'Pray now, buy later', Church urges
Updated on 24 November 2008
The Church of England has urged Christmas shoppers to "pray now, buy later" as it launched a campaign aimed at reviving the Christian traditions of the Advent season.
The Advent period running up to Christmas, traditionally a time of reflection and contemplation, has been "squeezed" by consumer pressures and frenetic activity, the Church said at the launch of a new website.
And in a pre-recorded videocast message for the website, the Archbishop of Canterbury Dr Rowan Williams said "calendar" was the only association for most people in relation to Advent.
"Advent is a time when you have calendars, and the Advent calendar is a countdown to Christmas, and it means daily sweets and chocolates," he said. "It's a slightly thin and rather inadequate account of what has been for a long time one of the most important and significant times in the Church's year - a time of waiting, we sometimes say."
He added that it was a "pity" that carols were overused in a commercial context in the weeks before Christmas.
"It's been said so often, it hardly needs saying again, but it is rather a pity that for a few weeks before Christmas we are saturated with Christmas carols," he said. "We don't have quite the sort of quiet we need to think, 'Well what would it be if Jesus really came as if for the first time into my life?"
A spokeswoman for the Archbishop said Dr Williams' remarks were aimed at the overuse of carols in commercial context such as shopping centres in the run-up to Christmas. "He does not mean that there should not be carol concerts held in Advent," she said.
The Archbishop's message was given at the launch of www.whywearewaiting.com, in advance of the Advent season which begins on Sunday. The website features an online calendar, podcasts, reflections and "waiting tips" on the Advent season described as a "daily dose of chocolate" for the soul.
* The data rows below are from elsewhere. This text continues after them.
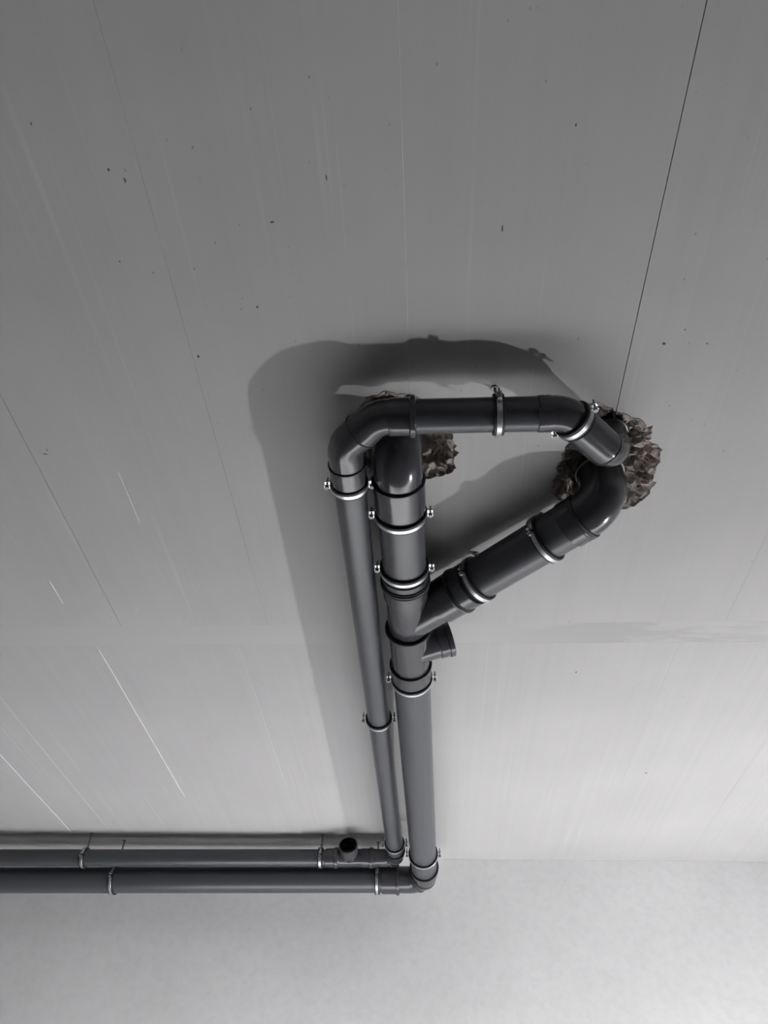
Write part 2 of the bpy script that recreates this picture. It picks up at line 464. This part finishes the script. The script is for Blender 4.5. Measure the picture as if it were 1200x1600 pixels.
# Y branch
e = empty('branch_fitting', A.at(sA(2.6))[0], 'grey Y-shaped branch fitting joining the slanted pipe to the main pipe', 'pipe branch')
b0 = sock(sA(2.48), yb0, RA, False)
sweep('body', A, list(reversed(b0)) + [(yb1 - 0.004, RA), (yb1, RA - .002)], MT['fit'], e)
ring(A, sA(2.393), RA + 0.008, 0.012, 0.007, e, 'socket_bead', 'fit')
ring(A, sA(2.405), RA + 0.008, 0.005, 0.005, e)
ring(A, sA(2.378), RA + 0.008, 0.005, 0.005, e)
sC = lambda x: C.near(0, x, C.c[0][1] - 0.02, C.L)
c_mouth, c_bead = sC(.181), sC(.132)
pr = [(C.L - 0.03, RA), (sC(.067), RA), (sC(.060), RA + 0.008), (c_mouth + .002, RA + 0.008), (c_mouth, RA + 0.005), (c_mouth, RA - .001)]
sweep('branch_arm', C, pr, MT['fit'], e)
ring(C, c_bead, RA + 0.008, 0.012, 0.006, e, 'socket_bead', 'fit')
ring(C, c_bead - 0.011, RA + 0.008, 0.005, 0.004, e)
# tee with an open stub
e = empty('tee_fitting', A.at(sA(2.85))[0], 'grey tee fitting with an open side stub below the Y branch', 'pipe tee')
t0, t1, t2 = sA(2.70), sA(2.973), sA(3.065)
sweep('body', A, [(t0, RA), (t0, RA + 0.010), (t0 + 0.022, RA + 0.010), (t0 + 0.028, RA + .001), (t1, RA + .001)], MT['fit'], e)
ring(A, t0 + 0.004, RA + 0.009, 0.016, 0.006, e)
sweep('lower_socket', A, [(t1, RA), (t1 + 0.003, RA + 0.007), (t2 - .003, RA + 0.007), (t2, RA + 0.003), (t2, RA - .001)], MT['fit'], e)
ring(A, t1, RA + 0.004, 0.010, 0.007, e)
p0 = A.at(sA(2.85))[0]; dv = Vector((math.cos(math.radians(17)), -0.06, math.sin(math.radians(17)))).normalized()
S = Path([p0, p0 + dv * 0.4], [])
rs = 0.081
sweep('stub', S, [(0.0, rs), (0.118, rs), (0.124, rs + .005), (0.160, rs + .006), (0.163, rs + .011), (0.181, rs + .011), (0.183, rs + .009), (0.183, rs + .003), (0.175, rs), (0.12, rs - .002), (0.09, rs - .004)],
      MT['fit'], e)
# long thick run to the wall
s_far = A.c[1][0]; fe0 = s_far - 0.115
pipe(A, t2 - 0.03, fe0 + 0.03, RA, 'long thick grey pipe running along the ceiling to the far wall', 'thick drain pipes')
e = empty('elbow_fitting', A.at((A.c[1][0] + A.c[1][1]) / 2)[0], 'thick grey elbow at the wall turning the main pipe left', 'pipe elbow', 'thick pipe elbows')
s1 = A.c[1][1]
wb = A.near(0, -.222, s1 - .02, s1 + 1); wm = A.near(0, -.335, s1 - .02, s1 + 1)
sweep('bend', A, [(fe0, RA), (fe0, RA + 0.005), (fe0 + .003, RA + 0.009), (fe0 + 0.05, RA + 0.009), (fe0 + 0.058, RA + .002), (wb, RA + .002)], MT['fit'], e)
sweep('socket', A, [(wb - .01, RA), (wb - .008, RA + .009), (wm - .002, RA + .007), (wm, RA + .003), (wm, RA - .001)], MT['fit'], e)
ring(A, fe0 + 0.003, RA + 0.007, 0.008, 0.006, e)
ring(A, A.c[1][0] + 0.045, RA + 0.001, 0.010, 0.006, e, 'rib', 'fit')
ring(A, A.c[1][0] + 0.105, RA + 0.001, 0.010, 0.006, e, 'rib', 'fit')
ring(A, wb + 0.004, RA + 0.009, 0.020, 0.007, e, 'socket_bead', 'fit')
pipe(A, wm - 0.03, A.L, RA, 'lower thick grey pipe running left along the far wall', 'thick drain pipes')
# slanted arm
c_ring, ce = sC(.571), sC(.52)
pipe(C, ce - 0.03, c_mouth - 0.03, RA, 'thick grey pipe slanting from the Y branch to the right hole', 'thick drain pipes')
e = empty('elbow_fitting', C.at(C.c[0][1])[0], 'large shiny elbow of the slanted pipe rising into the right hole', 'pipe elbow', 'thick pipe elbows')
sweep('bend', C, [(C.c[0][0] - 0.20, RA), (c_ring, RA)], MT['fit'], e)
sweep('socket', C, [(c_ring, RA - .002), (c_ring + .004, RA + .005), (ce - .003, RA + .005), (ce, RA + .002), (ce, RA - .001)], MT['fit'], e)
ring(C, c_ring, RA + 0.001, 0.006, 0.005, e)
ring(C, c_ring + 0.012, RA + 0.004, 0.004, 0.002, e)
ring(C, C.c[0][0] - 0.05, RA - .001, 0.008, 0.005, e, 'riser_lip', 'lip')

# --- thin pipe B
def sB(ax, v, i0, i1): return B.near(ax, v, i0, i1)
k = B.c
d_ring = B.near(0, .587, k[0][1] - .02, k[1][0] + .02)
d_m = B.near(0, .489, k[0][1] - .05, k[1][0] + .05)
e = empty('elbow_fitting', B.at(k[0][1])[0], 'thin shiny grey elbow of the upper pipe rising into the right hole', 'pipe elbow', 'thin pipe elbows')
sweep('bend', B, [(k[0][0] - .22, RB), (d_ring, RB)], MT['fit'], e)
sweep('socket', B, [(d_ring, RB - .002), (d_ring + .004, RB + .006), (d_m - .003, RB + .006), (d_m, RB + .003), (d_m, RB - .001)], MT['fit'], e)
ring(B, d_ring, RB + .002, .005, .005, e)
ring(B, k[0][0] - 0.05, RB - .001, 0.008, 0.006, e, 'riser_lip', 'pvc')
e = empty('bend_fitting', B.at((k[1][0] + k[1][1]) / 2)[0], 'grey forty-five degree bend at the right end of the upper pipe', 'pipe bend', 'thin pipe bends')
s_r = B.near(0, .354, k[1][1] - .03, k[2][0])
sweep('bend', B, [(d_m - .02, RB - .002), (d_m + .002, RB + .001), (k[1][1] + .01, RB + .001), (k[1][1] + .016, RB + .003), (s_r - .003, RB + .003), (s_r, RB)], MT['fit'], e)
# upper run
s_bd = B.near(0, -.028, k[1][1], k[2][0] + .02); s_sk = B.near(0, -.1, k[1][1], k[2][0] + .02)
pipe(B, s_r - .02, s_bd + .02, RB, 'upper thin grey pipe crossing in front of the left hole', 'thin drain pipes')
e = empty('bend_fitting', B.at(k[2][0])[0], 'grey bend with a beaded socket at the left end of the upper pipe', 'pipe bend', 'thin pipe bends')
mid = (k[2][1] + k[3][0]) / 2
sweep('socket', B, [(s_bd - .006, RB - .001), (s_bd - .006, RB + .006), (s_bd - .002, RB + .013), (s_bd + .012, RB + .013), (s_bd + .016, RB + .006), (s_sk, RB + .006), (s_sk + .01, RB + .002)], MT['fit'], e)
sweep('bend', B, [(s_sk, RB + .001), (k[2][1], RB + .003), (mid - .006, RB + .006), (mid - .002, RB + .006), (mid, RB)], MT['fit'], e)
ring(B, mid, RB + .004, .006, .005, e)
e = empty('bend_fitting', B.at(k[3][1])[0], 'grey bend turning the thin pipe toward the far wall', 'pipe bend', 'thin pipe bends')
v_r = B.near(1, 1.765, k[3][0], k[4][0]); v_m = B.near(1, 1.843, k[3][0], k[4][0])
sweep('bend', B, [(mid, RB), (mid + .002, RB + .004), (k[3][1], RB + .003), (v_r, RB + .004)], MT['fit'], e)
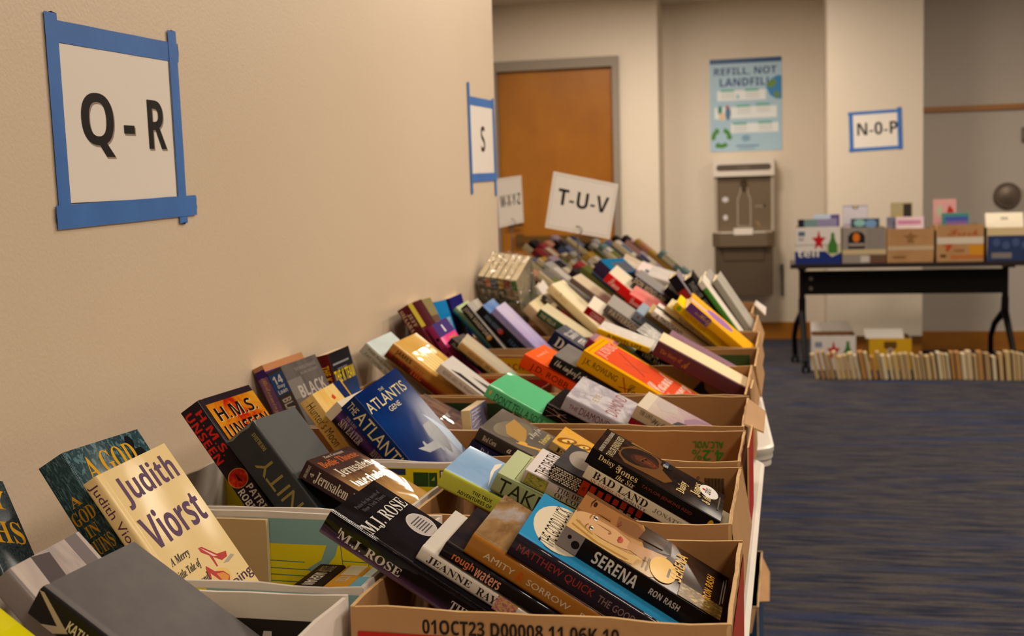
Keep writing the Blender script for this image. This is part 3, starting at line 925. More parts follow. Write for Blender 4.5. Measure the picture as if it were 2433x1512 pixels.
st('viorst', 'cream book with tall purple lettering and red high-heeled shoes on its cover', 'hc', CR, CR,
   [tx('F', 'Judith', .17, .075, .93, .235, '4b1f52', None), tx('F', 'Viorst', .13, .27, .93, .455, '4b1f52', None),
    tx('S', 'Judith Viorst', .06, .12, .62, .88, '5b2f58', None),
    tx('F', 'A Merry', .14, .565, .4, .61, '2b2020', 'ital'), tx('F', 'Little Tale of', .08, .635, .45, .68, '2b2020', 'ital'), tx('F', 'Sex and', .16, .7, .44, .745, '2b2020', 'ital'), tx('F', 'Shopping', .2, .8, .9, .875, '4b1f52', None),
    el('F', .6, .71, .13, .05, 'e2bf6a'), po('F', [(.55, .525), (.6, .53), (.72, .6), (.85, .615), (.82, .64), (.73, .64), (.65, .6), (.64, .65), (.62, .65), (.62, .585), (.55, .55)], 'b5201c'), po('F', [(.57, .53), (.6, .545), (.71, .61), (.66, .6)], 'e8c0b0'),
    po('F', [(.48, .625), (.5, .615), (.56, .66), (.66, .685), (.7, .72), (.65, .745), (.57, .73), (.5, .655), (.46, .69), (.45, .685)], 'b5201c'), po('F', [(.56, .675), (.65, .69), (.69, .72), (.64, .735), (.58, .72)], 'd98a2a'),
    po('F', [(.72, .655), (.88, .64), (.92, .655), (.8, .665)], 'a79d8c'), po('F', [(.6, .755), (.74, .765), (.78, .8), (.7, .8)], 'a79d8c')], 0)
HM = C('2a2026')
st('hms', 'black hardcover with red HMS UNSEEN lettering and fiery title panel', 'hc', HM, HM,
   [re('F', .06, .04, 1, .45, art(['8a1008', 'b02408', 'c87a14', 'd0982a', '981c08'], 2.2, (1, .8), .3, 1)), tx('F', 'H.M.S.', .2, .12, .92, .225, '17110f', 'sans'), tx('F', 'UNSEEN', .15, .25, .97, .36, '17110f', 'sans'),
    tx('S', 'H.M.S.', .1, .08, .42, .46, 'd02a20', 'heavy'), tx('S', 'UNSEEN', .055, .54, .46, .92, 'd02a20', 'heavy'), el('S', .585, .5, .068, .46, 'c9903a'), el('S', .585, .5, .063, .43, art(['7a1008', 'c8280f', 'e0501a'], 3, (1, 1), .3, 1)), po('S', [(.54, .5), (.62, .4), (.6, .55)], '3a1008'),
    tx('S', 'PATRICK', .68, .08, .98, .44, 'd8ccc0', 'sans'), tx('S', 'ROBINSON', .68, .54, 1.0, .92, 'd8ccc0', 'sans')], 1)
st('tink', 'thick dark green cloth hardcover with worn corners, gilt spine upside down', 'bare', noisy('green_black_cloth', '161b1d', '1e2426', 60, 0.55, bump=.3, bscale=1500, bdist=.0004), noisy('green_black_cloth', '161b1d', '1e2426', 60, 0.55),
   [tx('S', 'DOUBLEDAY', .1, .1, .3, .24, 'a98f4a', 'serif', 180), tx('S', 'UNITY', .34, .2, 1.02, .75, '8d7a42', None, 180), po('F', [(0, 0), (.06, 0), (.02, .02), (0, .05)], '6f7268'), po('S', [(0, .0), (.02, .2), (.012, .5), (.02, .8), (0, 1)], '6f7268')])
st('jerusalem', 'glossy dark brown paperback with orange and cream title lettering', 'pb', art(['3a2826', '4a3330', 'b58a52', 'c9a05a', '8a3a2a'], 2.2, (1, 1), .18, 2, grad=.75), C('3c2a2b', .25),
   [tx('F', 'Zion Covenant', .2, .04, .72, .08, 'c9b8a8', 'serif'), tx('F', 'Bodie Thoene', .12, .1, .92, .22, 'c96a30', 'serif'), tx('F', 'Jerusalem', .2, .27, .98, .41, 'e2d8c8', 'ital'), tx('F', 'Interlude', .24, .42, .98, .55, 'e2d8c8', 'ital'),
    tx('S', 'ZION', .06, .15, .15, .35, 'c9b8a8', 'serif', 270), tx('S', '4', .13, .5, .17, .8, 'c9b8a8', 'serif', 270), tx('S', 'Jerusalem', .2, .22, .66, .85, 'd8ccb8', 'serif'), tx('S', 'Interlude', .7, .22, .98, .85, 'd8ccb8', 'serif')], 2)
st('rose', 'glossy black hardcover with white capitals and oval seal leaning across two boxes', 'hc', art(['08070a', '0e0c11', '1a1820', '0a090c', '1a2644'], 3, (1, 1), .16, 2, grad=.45), art(['0c0a10', '0c0a10', '0e0c12', '4a3050', 'a898a8'], 3, (1, 1), .2, 2, grad=.85),
   [tx('F', 'M.J. ROSE', .12, .29, .97, .42, 'd8d4d0', 'serif'), tx('F', 'Praise for the novels of', .3, .14, .82, .17, '6a6670', 'serif'), tx('F', 'New York Times', .34, .19, .84, .22, '6a6670', 'serif'),
    el('F', .75, .3, .19, .075, 'c9c2c0'), el('F', .75, .3, .175, .067, 'bdb6b4')] + [ln('F', .64, .265 + .014 * k, .86, .265 + .014 * k, .0015, '5a5458') for k in range(6)] +
   [re('S', .07, .3, .075, .55, 'd8d0c8'), tx('S', 'M.J. ROSE', .15, .25, .62, .7, 'cfc6be', 'serif'), tx('S', 'THE HYPNOTIST', .86, .3, 1.1, .7, 'cfc6be', 'serif')], 2)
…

The Roman Catholic Abbot of Worth Abbey, in West Sussex, Fr Christopher Jamison, said the message of the campaign was "pray now, buy later" and not about telling people to stop shopping.
He said: "It is pray now buy later. I really do believe that it is a real opportunity for people to just start thinking that maybe 'slower and less' can be better than 'quick and more'. One of the tragedies about the way Christmas is celebrated now is that Advent has disappeared. Advent with Christmas is fantastic but Christmas without Advent is dreadful."